• _Directive_: Your task is to write out the complete listing exactly as it is shown.

• _Data_:
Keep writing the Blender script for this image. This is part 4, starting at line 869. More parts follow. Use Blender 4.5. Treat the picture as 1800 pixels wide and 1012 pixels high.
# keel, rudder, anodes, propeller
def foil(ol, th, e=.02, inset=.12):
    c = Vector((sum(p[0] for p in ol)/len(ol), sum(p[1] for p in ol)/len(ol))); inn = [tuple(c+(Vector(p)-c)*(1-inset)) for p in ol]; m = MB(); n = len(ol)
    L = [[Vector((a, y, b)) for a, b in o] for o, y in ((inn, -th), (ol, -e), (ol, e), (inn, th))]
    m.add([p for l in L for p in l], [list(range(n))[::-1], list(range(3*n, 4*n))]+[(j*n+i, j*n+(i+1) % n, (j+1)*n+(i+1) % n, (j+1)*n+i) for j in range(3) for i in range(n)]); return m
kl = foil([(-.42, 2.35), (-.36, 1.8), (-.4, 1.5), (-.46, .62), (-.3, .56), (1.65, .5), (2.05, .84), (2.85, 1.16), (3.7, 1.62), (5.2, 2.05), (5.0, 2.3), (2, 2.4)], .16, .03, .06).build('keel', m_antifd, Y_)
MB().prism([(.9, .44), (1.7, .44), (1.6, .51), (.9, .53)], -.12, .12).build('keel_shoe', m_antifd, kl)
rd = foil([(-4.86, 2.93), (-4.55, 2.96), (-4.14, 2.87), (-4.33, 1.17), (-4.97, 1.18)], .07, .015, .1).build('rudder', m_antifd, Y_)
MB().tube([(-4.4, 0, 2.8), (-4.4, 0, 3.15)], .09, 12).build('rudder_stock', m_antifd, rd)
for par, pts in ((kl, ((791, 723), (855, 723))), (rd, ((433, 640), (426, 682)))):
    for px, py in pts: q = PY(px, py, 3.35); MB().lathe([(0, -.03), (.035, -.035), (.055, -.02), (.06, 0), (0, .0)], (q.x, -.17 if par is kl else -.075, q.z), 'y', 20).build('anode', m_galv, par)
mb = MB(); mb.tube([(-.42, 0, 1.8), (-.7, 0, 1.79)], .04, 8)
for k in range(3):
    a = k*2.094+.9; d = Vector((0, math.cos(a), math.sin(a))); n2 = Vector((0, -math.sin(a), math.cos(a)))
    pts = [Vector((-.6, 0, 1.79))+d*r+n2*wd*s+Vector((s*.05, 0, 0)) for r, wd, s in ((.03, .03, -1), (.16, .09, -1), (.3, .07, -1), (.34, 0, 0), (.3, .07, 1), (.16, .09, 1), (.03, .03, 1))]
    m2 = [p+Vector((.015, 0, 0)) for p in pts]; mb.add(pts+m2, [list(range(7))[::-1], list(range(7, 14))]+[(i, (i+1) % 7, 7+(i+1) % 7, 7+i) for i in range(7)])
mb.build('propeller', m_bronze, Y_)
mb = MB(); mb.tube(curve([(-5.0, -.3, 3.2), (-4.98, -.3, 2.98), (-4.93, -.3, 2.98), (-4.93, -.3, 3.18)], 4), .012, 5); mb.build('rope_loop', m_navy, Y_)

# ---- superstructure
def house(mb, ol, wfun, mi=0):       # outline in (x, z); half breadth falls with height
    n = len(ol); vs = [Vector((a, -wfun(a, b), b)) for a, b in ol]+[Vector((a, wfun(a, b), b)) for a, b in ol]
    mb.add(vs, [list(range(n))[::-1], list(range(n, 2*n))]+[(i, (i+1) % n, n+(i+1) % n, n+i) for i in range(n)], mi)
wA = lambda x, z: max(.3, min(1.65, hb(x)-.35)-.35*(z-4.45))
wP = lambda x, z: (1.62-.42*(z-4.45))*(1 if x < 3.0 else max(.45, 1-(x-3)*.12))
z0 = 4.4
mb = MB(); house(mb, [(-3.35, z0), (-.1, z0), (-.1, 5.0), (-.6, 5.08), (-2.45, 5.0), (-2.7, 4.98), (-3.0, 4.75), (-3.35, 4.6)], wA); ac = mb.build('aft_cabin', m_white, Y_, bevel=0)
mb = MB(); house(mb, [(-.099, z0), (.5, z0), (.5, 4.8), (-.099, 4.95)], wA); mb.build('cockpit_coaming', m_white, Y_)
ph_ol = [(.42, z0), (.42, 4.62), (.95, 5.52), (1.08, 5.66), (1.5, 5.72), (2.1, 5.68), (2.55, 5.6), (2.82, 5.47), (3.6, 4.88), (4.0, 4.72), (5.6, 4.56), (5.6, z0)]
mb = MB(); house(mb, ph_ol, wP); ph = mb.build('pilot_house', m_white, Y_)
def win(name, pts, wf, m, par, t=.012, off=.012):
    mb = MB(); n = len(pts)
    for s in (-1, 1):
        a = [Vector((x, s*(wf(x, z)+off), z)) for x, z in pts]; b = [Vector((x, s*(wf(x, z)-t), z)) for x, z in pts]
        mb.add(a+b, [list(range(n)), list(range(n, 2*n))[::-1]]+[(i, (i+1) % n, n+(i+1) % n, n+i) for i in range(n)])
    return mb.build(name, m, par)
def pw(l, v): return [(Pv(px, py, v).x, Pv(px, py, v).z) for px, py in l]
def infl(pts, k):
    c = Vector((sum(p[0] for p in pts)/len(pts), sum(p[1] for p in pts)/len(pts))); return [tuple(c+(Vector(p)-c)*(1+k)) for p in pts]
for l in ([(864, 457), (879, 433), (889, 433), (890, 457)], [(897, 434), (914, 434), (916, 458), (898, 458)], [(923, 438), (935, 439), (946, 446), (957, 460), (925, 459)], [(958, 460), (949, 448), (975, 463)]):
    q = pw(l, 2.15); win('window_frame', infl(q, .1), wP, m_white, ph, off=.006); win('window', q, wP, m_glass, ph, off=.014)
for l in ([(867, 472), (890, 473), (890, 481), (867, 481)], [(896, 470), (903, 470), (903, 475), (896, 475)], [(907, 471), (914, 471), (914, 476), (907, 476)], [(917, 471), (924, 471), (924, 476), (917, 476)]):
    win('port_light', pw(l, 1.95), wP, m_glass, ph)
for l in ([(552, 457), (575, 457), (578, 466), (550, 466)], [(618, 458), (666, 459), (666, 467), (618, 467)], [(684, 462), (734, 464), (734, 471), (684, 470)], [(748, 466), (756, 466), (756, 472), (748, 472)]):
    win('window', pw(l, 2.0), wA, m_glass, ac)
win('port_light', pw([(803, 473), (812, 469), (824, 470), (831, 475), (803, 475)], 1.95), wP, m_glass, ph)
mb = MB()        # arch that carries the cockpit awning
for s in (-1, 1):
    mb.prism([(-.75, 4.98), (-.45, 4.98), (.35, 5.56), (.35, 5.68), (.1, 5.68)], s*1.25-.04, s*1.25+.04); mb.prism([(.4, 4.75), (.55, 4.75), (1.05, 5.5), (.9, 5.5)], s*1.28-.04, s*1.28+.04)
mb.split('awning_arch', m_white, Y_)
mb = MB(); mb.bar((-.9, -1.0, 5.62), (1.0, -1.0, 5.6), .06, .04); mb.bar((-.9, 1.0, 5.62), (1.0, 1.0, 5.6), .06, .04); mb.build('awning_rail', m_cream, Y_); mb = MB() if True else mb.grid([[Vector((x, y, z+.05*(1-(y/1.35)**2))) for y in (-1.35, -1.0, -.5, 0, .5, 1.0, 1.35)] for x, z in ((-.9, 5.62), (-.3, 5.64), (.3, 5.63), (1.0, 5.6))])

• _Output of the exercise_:
Keep writing the Blender script for this image. This is part 4, starting at line 869. More parts follow. Use Blender 4.5. Treat the picture as 1800 pixels wide and 1012 pixels high.
# keel, rudder, anodes, propeller
def foil(ol, th, e=.02, inset=.12):
    c = Vector((sum(p[0] for p in ol)/len(ol), sum(p[1] for p in ol)/len(ol))); inn = [tuple(c+(Vector(p)-c)*(1-inset)) for p in ol]; m = MB(); n = len(ol)
    L = [[Vector((a, y, b)) for a, b in o] for o, y in ((inn, -th), (ol, -e), (ol, e), (inn, th))]
    m.add([p for l in L for p in l], [list(range(n))[::-1], list(range(3*n, 4*n))]+[(j*n+i, j*n+(i+1) % n, (j+1)*n+(i+1) % n, (j+1)*n+i) for j in range(3) for i in range(n)]); return m
kl = foil([(-.42, 2.35), (-.36, 1.8), (-.4, 1.5), (-.46, .62), (-.3, .56), (1.65, .5), (2.05, .84), (2.85, 1.16), (3.7, 1.62), (5.2, 2.05), (5.0, 2.3), (2, 2.4)], .16, .03, .06).build('keel', m_antifd, Y_)
MB().prism([(.9, .44), (1.7, .44), (1.6, .51), (.9, .53)], -.12, .12).build('keel_shoe', m_antifd, kl)
rd = foil([(-4.86, 2.93), (-4.55, 2.96), (-4.14, 2.87), (-4.33, 1.17), (-4.97, 1.18)], .07, .015, .1).build('rudder', m_antifd, Y_)
MB().tube([(-4.4, 0, 2.8), (-4.4, 0, 3.15)], .09, 12).build('rudder_stock', m_antifd, rd)
for par, pts in ((kl, ((791, 723), (855, 723))), (rd, ((433, 640), (426, 682)))):
    for px, py in pts: q = PY(px, py, 3.35); MB().lathe([(0, -.03), (.035, -.035), (.055, -.02), (.06, 0), (0, .0)], (q.x, -.17 if par is kl else -.075, q.z), 'y', 20).build('anode', m_galv, par)
mb = MB(); mb.tube([(-.42, 0, 1.8), (-.7, 0, 1.79)], .04, 8)
for k in range(3):
    a = k*2.094+.9; d = Vector((0, math.cos(a), math.sin(a))); n2 = Vector((0, -math.sin(a), math.cos(a)))
    pts = [Vector((-.6, 0, 1.79))+d*r+n2*wd*s+Vector((s*.05, 0, 0)) for r, wd, s in ((.03, .03, -1), (.16, .09, -1), (.3, .07, -1), (.34, 0, 0), (.3, .07, 1), (.16, .09, 1), (.03, .03, 1))]
    m2 = [p+Vector((.015, 0, 0)) for p in pts]; mb.add(pts+m2, [list(range(7))[::-1], list(range(7, 14))]+[(i, (i+1) % 7, 7+(i+1) % 7, 7+i) for i in range(7)])
mb.build('propeller', m_bronze, Y_)
mb = MB(); mb.tube(curve([(-5.0, -.3, 3.2), (-4.98, -.3, 2.98), (-4.93, -.3, 2.98), (-4.93, -.3, 3.18)], 4), .012, 5); mb.build('rope_loop', m_navy, Y_)

# ---- superstructure
def house(mb, ol, wfun, mi=0):       # outline in (x, z); half breadth falls with height
    n = len(ol); vs = [Vector((a, -wfun(a, b), b)) for a, b in ol]+[Vector((a, wfun(a, b), b)) for a, b in ol]
    mb.add(vs, [list(range(n))[::-1], list(range(n, 2*n))]+[(i, (i+1) % n, n+(i+1) % n, n+i) for i in range(n)], mi)
wA = lambda x, z: max(.3, min(1.65, hb(x)-.35)-.35*(z-4.45))
wP = lambda x, z: (1.62-.42*(z-4.45))*(1 if x < 3.0 else max(.45, 1-(x-3)*.12))
z0 = 4.4
mb = MB(); house(mb, [(-3.35, z0), (-.1, z0), (-.1, 5.0), (-.6, 5.08), (-2.45, 5.0), (-2.7, 4.98), (-3.0, 4.75), (-3.35, 4.6)], wA); ac = mb.build('aft_cabin', m_white, Y_, bevel=0)
mb = MB(); house(mb, [(-.099, z0), (.5, z0), (.5, 4.8), (-.099, 4.95)], wA); mb.build('cockpit_coaming', m_white, Y_)
ph_ol = [(.42, z0), (.42, 4.62), (.95, 5.52), (1.08, 5.66), (1.5, 5.72), (2.1, 5.68), (2.55, 5.6), (2.82, 5.47), (3.6, 4.88), (4.0, 4.72), (5.6, 4.56), (5.6, z0)]
mb = MB(); house(mb, ph_ol, wP); ph = mb.build('pilot_house', m_white, Y_)
def win(name, pts, wf, m, par, t=.012, off=.012):
    mb = MB(); n = len(pts)
    for s in (-1, 1):
        a = [Vector((x, s*(wf(x, z)+off), z)) for x, z in pts]; b = [Vector((x, s*(wf(x, z)-t), z)) for x, z in pts]
        mb.add(a+b, [list(range(n)), list(range(n, 2*n))[::-1]]+[(i, (i+1) % n, n+(i+1) % n, n+i) for i in range(n)])
    return mb.build(name, m, par)
def pw(l, v): return [(Pv(px, py, v).x, Pv(px, py, v).z) for px, py in l]
def infl(pts, k):
    c = Vector((sum(p[0] for p in pts)/len(pts), sum(p[1] for p in pts)/len(pts))); return [tuple(c+(Vector(p)-c)*(1+k)) for p in pts]
for l in ([(864, 457), (879, 433), (889, 433), (890, 457)], [(897, 434), (914, 434), (916, 458), (898, 458)], [(923, 438), (935, 439), (946, 446), (957, 460), (925, 459)], [(958, 460), (949, 448), (975, 463)]):
    q = pw(l, 2.15); win('window_frame', infl(q, .1), wP, m_white, ph, off=.006); win('window', q, wP, m_glass, ph, off=.014)
for l in ([(867, 472), (890, 473), (890, 481), (867, 481)], [(896, 470), (903, 470), (903, 475), (896, 475)], [(907, 471), (914, 471), (914, 476), (907, 476)], [(917, 471), (924, 471), (924, 476), (917, 476)]):
    win('port_light', pw(l, 1.95), wP, m_glass, ph)
for l in ([(552, 457), (575, 457), (578, 466), (550, 466)], [(618, 458), (666, 459), (666, 467), (618, 467)], [(684, 462), (734, 464), (734, 471), (684, 470)], [(748, 466), (756, 466), (756, 472), (748, 472)]):
    win('window', pw(l, 2.0), wA, m_glass, ac)
win('port_light', pw([(803, 473), (812, 469), (824, 470), (831, 475), (803, 475)], 1.95), wP, m_glass, ph)
mb = MB()        # arch that carries the cockpit awning
for s in (-1, 1):
    mb.prism([(-.75, 4.98), (-.45, 4.98), (.35, 5.56), (.35, 5.68), (.1, 5.68)], s*1.25-.04, s*1.25+.04); mb.prism([(.4, 4.75), (.55, 4.75), (1.05, 5.5), (.9, 5.5)], s*1.28-.04, s*1.28+.04)
mb.split('awning_arch', m_white, Y_)
mb = MB(); mb.bar((-.9, -1.0, 5.62), (1.0, -1.0, 5.6), .06, .04); mb.bar((-.9, 1.0, 5.62), (1.0, 1.0, 5.6), .06, .04); mb.build('awning_rail', m_cream, Y_); mb = MB() if True else mb.grid([[Vector((x, y, z+.05*(1-(y/1.35)**2))) for y in (-1.35, -1.0, -.5, 0, .5, 1.0, 1.35)] for x, z in ((-.9, 5.62), (-.3, 5.64), (.3, 5.63), (1.0, 5.6))])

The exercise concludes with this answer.